Wells also has failed to assert the attorney-client privilege on a document-by-document basis. Grand Jury Subpoena, 831 F.2d at 227. Nor does Wells provide this Court with any authority for granting him relief merely because his client also is being scrutinized by the IRS. Wells Aff. at 2-3.
Finally, Wells argues that the IRS summons should not be enforced because "a substantial portion of the information which the Government has sought in this case [is] required solely for the purpose of harassing and annoying [Wells] and causing [him] undue inconvenience and expense." Respondent's 3/11/96 Counterclaim at 1. There is no doubt that the IRS has been and can be unreasonable, at times employing tactics no better than the secret police in some dictatorships.
But Wells did not negate Vaught's testimony that he failed to file taxes for three years. He admits that he owes, by his own estimate, some $20,000 in back taxes. Wells Aff. at 4. The IRS is not required to rely on Wells' word alone that the $64,000 cash is what he says it is: part of an innocent real estate purchase. Wells may subjectively believe that he was entitled to take his client's word as to the currency's origin; the objective facts, however, entitle the IRS to ferret out more information about that money, as well as investigate Wells' trust account for surrounding financial information to verify the accuracy of his late-filed returns. See, e.g., La Mura v. U.S., 765 F.2d 974, 981-83 (11th Cir. 1985). Large amounts of money can easily be divided into smaller amounts to disguise otherwise tax-reportable income. To that end, the subpoena's time limits are reasonably confined, and its reach is not overbroad.
The IRS has shown through affidavit and live testimony that it satisfied its enforcement burden under U.S. v.

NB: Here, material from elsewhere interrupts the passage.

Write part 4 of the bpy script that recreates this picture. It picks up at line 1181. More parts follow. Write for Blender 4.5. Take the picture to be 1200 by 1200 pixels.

Powell, 379 U.S. 48, 57-58, 85 S.Ct. 248, 254-55, 13 L.Ed.2d 112 (1964), and Wells has failed to meet his "heavy burden" of showing that enforcement would constitute an abuse of the Court's process. Leventhal, 961 F.2d at 939-40. 26 U.S.C. § 7601, it must be remembered, grants the IRS broad authority to investigate any person who may be liable for taxes, and § 7602 empowers the IRS to examine any books, records, (etc.) from any person or third party "`relevant or material to such inquiry.'" La Mura, 765 F.2d at 979 (quoting U.S. v. Bisceglia, 420 U.S. 141, 145-46, 95 S.Ct. 915, 918-19, 43 L.Ed.2d 88 (1975)). The Government's burden to demonstrate that subpoenaed documents are relevant is "slight." La Mura, 765 F.2d at 981. The IRS has met that burden, and Wells has failed to overcome it.
III. CONCLUSION
Accordingly, the IRS' motion to enforce its summons is GRANTED. Wells is directed to comply immediately and in all respects. Wells' "counterclaim," for which he has shown no legal grounds, is DISMISSED WITH PREJUDICE.